Direction: Retype the listing below line for line, but only from the line with "Model this scene" down to the line with "SP, CP = math.sin(PITCH), math.cos(PITCH)", inclusive. Pictures stay out.

Supplied material:
=-=-=

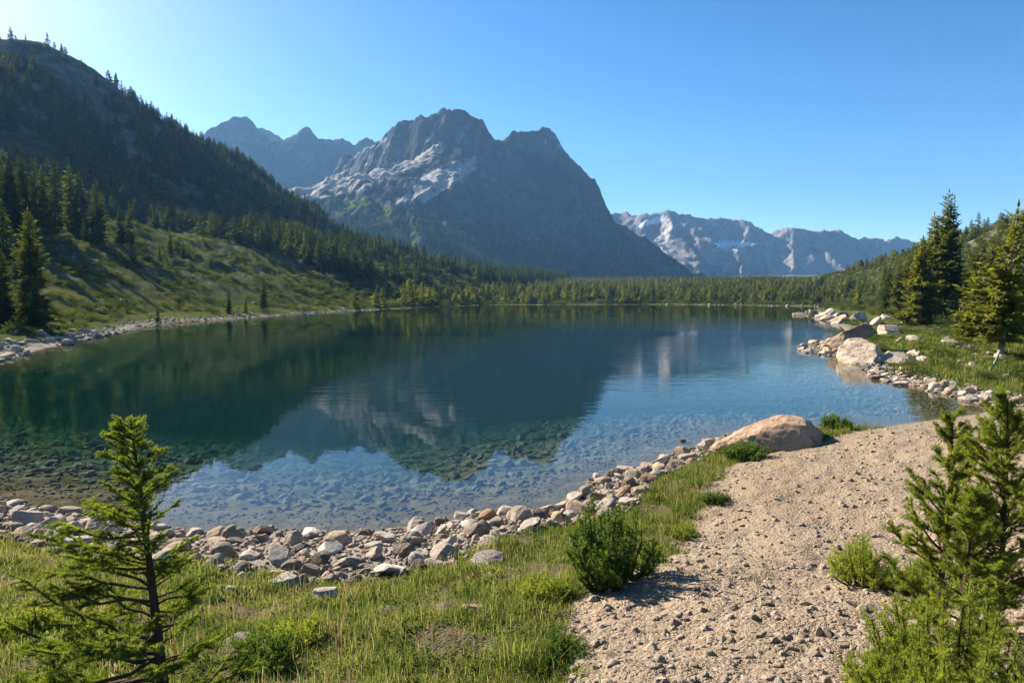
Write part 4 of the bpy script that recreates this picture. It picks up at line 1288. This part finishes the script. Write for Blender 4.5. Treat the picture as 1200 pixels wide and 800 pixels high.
# larger stones lying on the path
gp = np.random.default_rng(38)
path_list = [(770, 712), (795, 722), (870, 724), (890, 744), (737, 752), (762, 770), (785, 782), (845, 760), (930, 790), (1066, 779), (705, 735), (875, 632), (902, 583), (915, 668), (955, 640), (940, 572), (1008, 585),
             (868, 698), (826, 792), (990, 742), (965, 700), (1010, 548), (1062, 530), (838, 668), (780, 748), (985, 618), (1040, 612), (745, 790), (900, 775), (860, 780)]
for (px, py) in path_list:
    p = hit(px, py)
    r = gp.uniform(.016, .034) * (1.3 if py < 660 else 1.0)
    tone = ["pale grey", "tan", "grey", "dark grey"][gp.choice(4, p=[.4, .3, .2, .1])]
    side = "near the path's left edge" if px < 850 else ("on the right half of the path" if px > 950 else "in the middle of the path")
    dist = "close to the viewer" if py > 735 else ("halfway along" if py > 620 else "towards the lake")
    stone("path_stone", STONE[gp.integers(0, 12)], p + Vector((0, 0, r * .2)), r, (gp.normal(0, .3), gp.normal(0, .3), gp.uniform(0, 6.28)), tone,
          f"small {tone} stone {side}, {dist}", "stone", "stones on the gravel path")

# ------------------------------------------------------------------ grass
def grass_field(name, n, keep, hfun, seed, box, width=.004, tint=0.0, spread=.5):
    g = np.random.default_rng(seed)
    x = g.uniform(box[0], box[1], n); y = g.uniform(box[2], box[3], n)
    z, d = height(x, y, full=True)[:2]
    ok = keep(x, y, d, g) & (np.abs(x) < .80 * y + .8)
    x, y, z = x[ok], y[ok], z[ok]; n = len(x)
    h = hfun(x, y) * g.uniform(.5, 1.25, n)
    az = g.uniform(0, 6.283, n); ln = np.abs(g.normal(0, spread, n)) * h
    wx, wy = np.cos(az), np.sin(az)
    w = width * g.uniform(.7, 1.4, n) * (1 + y / 9)
    a2 = g.uniform(0, 6.283, n); sx, sy = np.cos(a2) * w * .5, np.sin(a2) * w * .5
    base = np.stack([x, y, z - .01], 1)
    mid = base + np.stack([wx * ln * .35, wy * ln * .35, h * .6], 1)
    tip = base + np.stack([wx * ln, wy * ln, h * np.sqrt(np.maximum(.2, 1 - (ln / h) ** 2 * .5))], 1)
    S = np.stack([sx, sy, np.zeros(n)], 1)
    V = np.stack([base - S, base + S, mid + S * .8, mid - S * .8, tip], 1).reshape(-1, 3)
    i5 = np.arange(n)[:, None] * 5
    F4 = i5 + np.array([0, 1, 2, 3]); F3 = i5 + np.array([3, 2, 4])
    me = make_mesh(name, V, [F4, F3], [M['grass']])
    tv = np.clip(.32 + tint + .34 * fbm(x / .9, y / .9, seed + 3, 3) + .25 * fbm(x / .25, y / .25, seed + 5, 2) + g.normal(0, .17, n), 0, 1)
    attr(me, 'tint', np.repeat(tv, 5))
    return tag(obj(name, me), kind='stuff')

def turf(x, y, d, g):
    bw = band_width(x) + .25 * fbm(x / 2.2, y / 2.2, 61, 4)
    p = .95 - .75 * sstep(.1, .6, fbm(x / .8, y / .8, 63, 4))
    return (d > bw - .05) & (path_side(x, y) + .30 * fbm(x / 2.2, y / 2.2, 61, 4) + .16 * fbm(x / .45, y / .45, 62, 3) + g.normal(0, .07, len(x)) < -.02) & (y < 19) & (g.random(len(x)) < p * np.clip(1.6 - y / 14, .4, 1))
def tall(x, y):
    e = np.exp(-((path_side(x, y) + .55) / .45) ** 2)
    return .055 + .045 * sstep(-.4, .6, fbm(x / .7, y / .7, 73, 3)) + .10 * e * sstep(-.5, .5, fbm(x / .9, y / .9, 74, 2))
grass_field("grass", 620000, turf, tall, 51, (-9, 10, 2.0, 18.5), .0038, .06, .85)
# tufts that stand higher, in clumps
def clumps(x, y, d, g):
    c = fbm(x / .35, y / .35, 75, 2)
    return turf(x, y, d, g) & (c > .42)
grass_field("tall_grass", 330000, clumps, lambda x, y: tall(x, y) * 1.9, 52, (-9, 10, 2.0, 18.5), .0040, .0, .5)
grass_field("low_herbs", 150000, turf, lambda x, y: .035 + .04 * sstep(-.2, .6, fbm(x / .5, y / .5, 78, 3)), 54, (-9, 10, 2.0, 18.5), .011, -.02, 1.3)
grass_field("dry_stalks", 70000, lambda x, y, d, g: turf(x, y, d, g) & (fbm(x / .8, y / .8, 79, 2) > -.1), lambda x, y: .14 + .10 * sstep(-.2, .6, fbm(x / .5, y / .5, 78, 3)), 55, (-9, 10, 2.0, 18.5), .0026, .42, .35)
def bank(x, y, d, g):
    return (d > 1.0) & (y > 20.5) & (x > np.interp(y, _ry, _rx) - 9) & (fbm(x / 1.5, y / 1.5, 76, 3) > -.35)
grass_field("bank_grass", 130000, bank, lambda x, y: np.full(x.shape, .22), 53, (13, 46, 20.5, 56), .006, .02, .5)

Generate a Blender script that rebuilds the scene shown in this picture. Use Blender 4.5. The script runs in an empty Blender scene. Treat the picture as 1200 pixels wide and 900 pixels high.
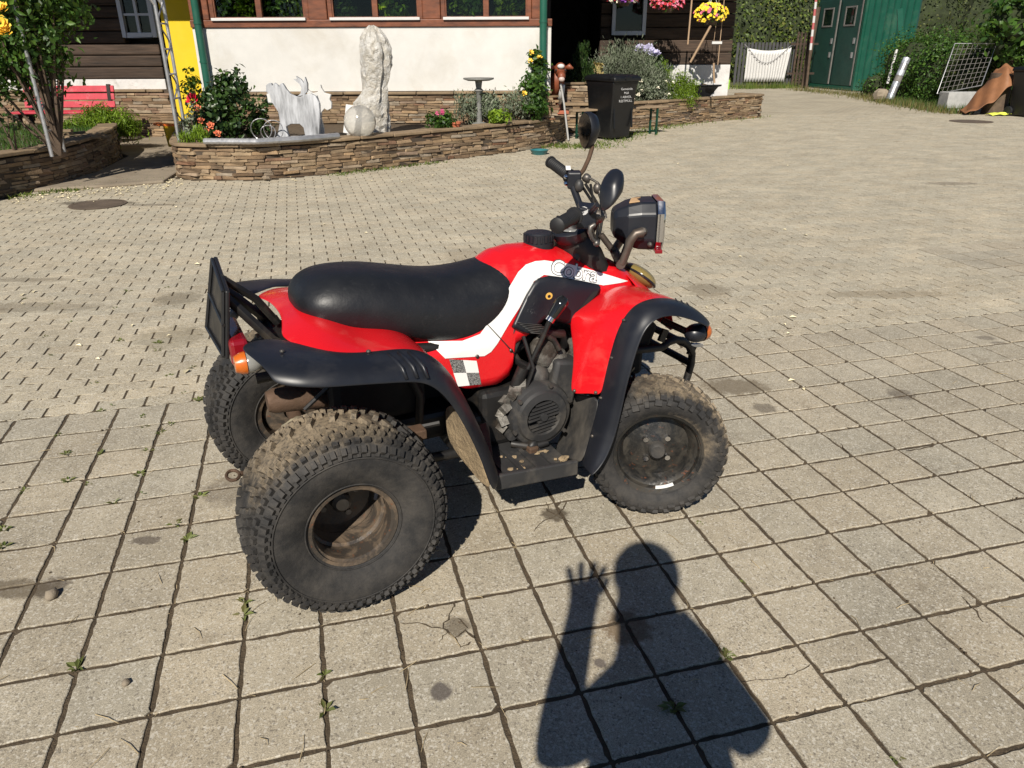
import bpy, bmesh, math, random
import numpy as np
from mathutils import Vector, Matrix
random.seed(11); rng=np.random.default_rng(11)
sc=bpy.context.scene; COL=sc.collection
rad=math.radians
# ---------------------------------------------------------------- camera
FOC=881.353; PITCH=0.42089118; ROLL=-0.00451663; S=0.2; HC=7.15972484*S
cp,sp=math.cos(PITCH),math.sin(PITCH)
_f=Vector((0,cp,-sp)); _r=Vector((1,0,0)); _u=_r.cross(_f)
cr,sr=math.cos(ROLL),math.sin(ROLL)
CR=cr*_r+sr*_u; CU=-sr*_r+cr*_u; CF=_f
CAM=Vector((0,0,HC))
cd=bpy.data.cameras.new('camera'); cam=bpy.data.objects.new('camera',cd); COL.objects.link(cam)
cd.sensor_width=36; cd.lens=FOC/1200*36; cd.clip_start=.02; cd.clip_end=500
m=Matrix((CR,CU,-CF)).transposed().to_4x4(); m.translation=CAM; cam.matrix_world=m
sc.camera=cam
# ---------------------------------------------------------------- sky, sun, exposure
SUND=Vector((0.1548591,0.75356785,-0.63886944)).normalized()
world=bpy.data.worlds.new('World'); sc.world=world; world.use_nodes=True
nt=world.node_tree; bg=nt.nodes['Background']; sky=nt.nodes.new('ShaderNodeTexSky')
sky.sky_type='NISHITA'; sky.sun_disc=False; sky.sun_elevation=math.asin(-SUND.z)
sky.sun_rotation=math.atan2(-SUND.x,-SUND.y); sky.air_density=1.0; sky.dust_density=.3; sky.ozone_density=2.5; sky.altitude=2500
nt.links.new(sky.outputs[0],bg.inputs[0]); bg.inputs[1].default_value=.05
sd=bpy.data.lights.new('sun','SUN'); sun=bpy.data.objects.new('sun',sd); COL.objects.link(sun)
sd.energy=5.0; sd.angle=rad(.53); sd.color=(1,.93,.82)
sun.rotation_euler=SUND.to_track_quat('-Z','Y').to_euler(); sun.location=(-3,-14,14)
sc.view_settings.view_transform='Standard'; sc.view_settings.look='None'
sc.view_settings.exposure=0.36; sc.view_settings.gamma=1; sc.view_settings.use_curve_mapping=False
sc.render.engine='CYCLES'; sc.cycles.use_denoising=True; sc.cycles.max_bounces=8; sc.cycles.transparent_max_bounces=12
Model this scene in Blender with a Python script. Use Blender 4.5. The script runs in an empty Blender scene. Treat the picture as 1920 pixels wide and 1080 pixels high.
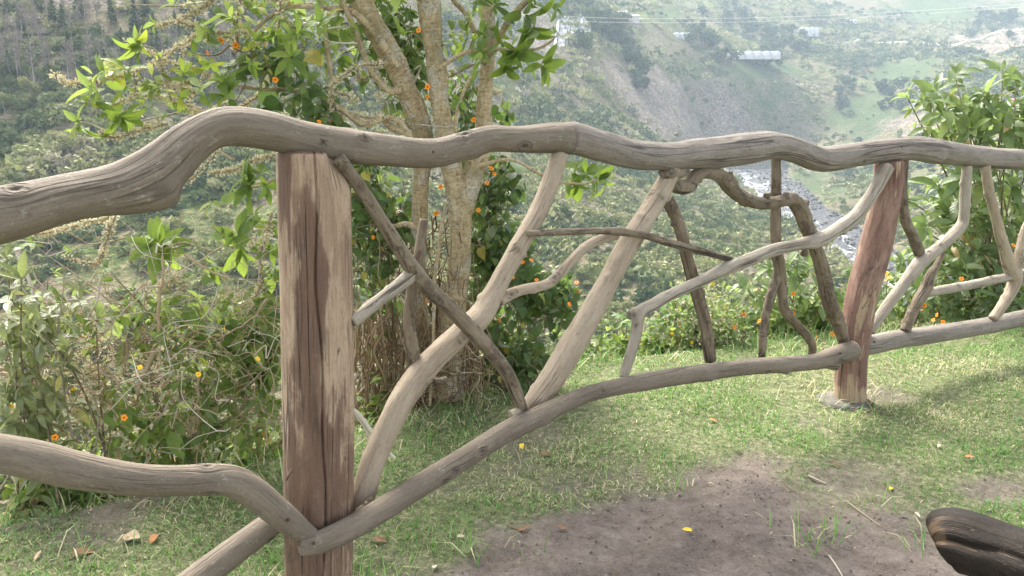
EXPOSURE, SKY, SUN, SUN_ANGLE, HAZE, HAZE_G = 2.98, 0.15, 1.35, 22.0, 0.00022, 0.0
import bpy, math, random
import numpy as np
from mathutils import Vector, noise as mnoise
rng = np.random.default_rng(7); random.seed(7)
C = bpy.context.scene.collection
F = 1500.0; PITCH = math.radians(12.8); H = 1.3
SP, CP = math.sin(PITCH), math.cos(PITCH)

# ------------------------------------------------------------------ camera geometry of the photograph
def ray(px, py):
    u = (px-960)/F; v = (py-540)/F
    return np.array([u, CP - v*SP, -SP - v*CP])
def at_y(px, py, y):
    d = ray(px, py); return np.array([0, 0, H]) + d*(y/d[1])
def on_z(px, py, z):
    d = ray(px, py); return np.array([0, 0, H]) + d*((z-H)/d[2])
def m_per_px(y):
    return y/F/CP*1.0

# ------------------------------------------------------------------ numpy noise
def _hash(i, j, k, seed):
    n = (i.astype(np.int64)*374761393 + j.astype(np.int64)*668265263 + k.astype(np.int64)*2147483647 + seed*1274126177) & 0xffffffff
    n = ((n ^ (n >> 13))*1274126177) & 0xffffffff
    n = (n ^ (n >> 16)) & 0xffffff
    return n/float(0xffffff)*2-1
def vnoise(x, y, z=None, seed=0):
    x = np.asarray(x, float); y = np.asarray(y, float)
    z = np.zeros_like(x) if z is None else np.asarray(z, float)
    i, j, k = np.floor(x), np.floor(y), np.floor(z)
    fx, fy, fz = x-i, y-j, z-k
    fx, fy, fz = [f*f*(3-2*f) for f in (fx, fy, fz)]
    r = 0
    for a in (0, 1):
        for b in (0, 1):
            for c in (0, 1):
                w = (fx if a else 1-fx)*(fy if b else 1-fy)*(fz if c else 1-fz)
                r = r + w*_hash(i+a, j+b, k+c, seed)
    return r
def fbm(x, y, z=None, seed=0, oct=4):
    r, amp, f = 0, 1.0, 1.0
    for o in range(oct):
        r = r + amp*vnoise(np.asarray(x)*f, np.asarray(y)*f, None if z is None else np.asarray(z)*f, seed+o*17)
        amp *= .5; f *= 2.03
    return r

# ------------------------------------------------------------------ objects
def empty(name, loc, label, cat, group=None):
    o = bpy.data.objects.new(name, None); C.objects.link(o)
    o.location = Vector(loc); o.empty_display_size = .1
    o['label'] = label; o['category'] = cat
    if group: o['group'] = group
    return o
def tag(o, label, cat, group=None):
    o['label'] = label; o['category'] = cat
    if group: o['group'] = group
    return o
def mesh(name, verts, faces, mat, parent=None, attrs=None, smooth=True, kind=None, org=None):
    """verts (N,3) in world space; faces: a list, or an int array (M,3|4) or a list of such arrays"""
    v = np.asarray(verts, dtype=np.float32).reshape(-1, 3).copy()
    off = np.zeros(3)
    if parent is not None:
        off = np.array(parent.location)
        q = parent.parent
        if q is not None: off = off + np.array(q.location)
    elif org is not None: off = np.array(org, float)
    v -= off.astype(np.float32)
    me = bpy.data.meshes.new(name)
    me.vertices.add(len(v)); me.vertices.foreach_set('co', v.ravel())
    if isinstance(faces, np.ndarray): faces = [faces]
    if isinstance(faces, list) and len(faces) and isinstance(faces[0], np.ndarray) and faces[0].ndim == 2:
        tot = np.concatenate([np.full(len(f), f.shape[1], dtype=np.int32) for f in faces])
        idx = np.concatenate([f.ravel() for f in faces]).astype(np.int32)
    else:
        tot = np.array([len(f) for f in faces], dtype=np.int32)
        idx = np.array([i for f in faces for i in f], dtype=np.int32)
    start = np.concatenate([[0], np.cumsum(tot)[:-1]]).astype(np.int32)
    me.loops.add(len(idx)); me.loops.foreach_set('vertex_index', idx)
    me.polygons.add(len(tot)); me.polygons.foreach_set('loop_start', start); me.polygons.foreach_set('loop_total', tot)
    me.polygons.foreach_set('use_smooth', np.full(len(tot), bool(smooth)))
    me.update(calc_edges=True)
    for k, a in (attrs or {}).items():
        a = np.asarray(a, dtype=np.float32)
        if a.ndim == 1:
            at = me.attributes.new(k, 'FLOAT', 'POINT'); at.data.foreach_set('value', a)
        else:
            at = me.attributes.new(k, 'FLOAT_VECTOR', 'POINT'); at.data.foreach_set('vector', a.ravel())
    if mat: me.materials.append(mat)
    o = bpy.data.objects.new(name, me); C.objects.link(o)
    if parent is not None: o.parent = parent
    elif org is not None: o.location = Vector(org)
    if kind: o['kind'] = kind
    return o

class Geo:
    """collects verts / faces / attributes of several pieces of one part"""
    def __init__(s): s.v = []; s.f3 = []; s.f4 = []; s.a = {}; s.n = 0
    def add(s, v, f, **a):
        v = np.asarray(v, float).reshape(-1, 3)
        f = np.asarray(f, int)
        if len(f): (s.f3 if f.shape[1] == 3 else s.f4).append(f+s.n)
        s.v.append(v); s.n += len(v)
        for k, x in a.items(): s.a.setdefault(k, []).append(np.asarray(x, float))
    def more(s, f):
        f = np.asarray(f, int)
        (s.f3 if f.shape[1] == 3 else s.f4).append(f)
    def build(s, name, mat, parent=None, **kw):
        fs = []
        if s.f4: fs.append(np.concatenate(s.f4))
        if s.f3: fs.append(np.concatenate(s.f3))
        return mesh(name, np.concatenate(s.v), fs, mat, parent, {k: np.concatenate(x) for k, x in s.a.items()}, **kw)

def smooth_path(P, step):
    P = np.asarray(P, float)
    if len(P) == 2: P = np.array([P[0], (P[0]+P[1])/2, P[1]])
    E = np.vstack([2*P[0]-P[1], P, 2*P[-1]-P[-2]])
    out = []
    for i in range(1, len(E)-2):
        p0, p1, p2, p3 = E[i-1:i+3]
        n = max(2, int(np.linalg.norm((p2-p1)[:3])/step))
        t = (np.arange(n)/n)[:, None]
        out.append(.5*((2*p1) + (-p0+p2)*t + (2*p0-5*p1+4*p2-p3)*t**2 + (-p0+3*p1-3*p2+p3)*t**3))
    out.append(P[-1:])
    return np.concatenate(out)
def frames(P):
    T = np.gradient(P, axis=0); T /= np.linalg.norm(T, axis=1)[:, None]+1e-12
    up = np.array([0, 0, 1.]) if abs(T[0][2]) < .85 else np.array([0, -1., 0])
    a = up - T[0]*np.dot(up, T[0]); a /= np.linalg.norm(a)
    A = np.zeros_like(P)
    for i in range(len(P)):
        a = a - T[i]*np.dot(a, T[i]); a /= np.linalg.norm(a); A[i] = a
    return T, A, np.cross(T, A)
KN = {}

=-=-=

Exercise solution:
Model this scene in Blender with a Python script. Use Blender 4.5. The script runs in an empty Blender scene. Treat the picture as 1920 pixels wide and 1080 pixels high.
EXPOSURE, SKY, SUN, SUN_ANGLE, HAZE, HAZE_G = 2.98, 0.15, 1.35, 22.0, 0.00022, 0.0
import bpy, math, random
import numpy as np
from mathutils import Vector, noise as mnoise
rng = np.random.default_rng(7); random.seed(7)
C = bpy.context.scene.collection
F = 1500.0; PITCH = math.radians(12.8); H = 1.3
SP, CP = math.sin(PITCH), math.cos(PITCH)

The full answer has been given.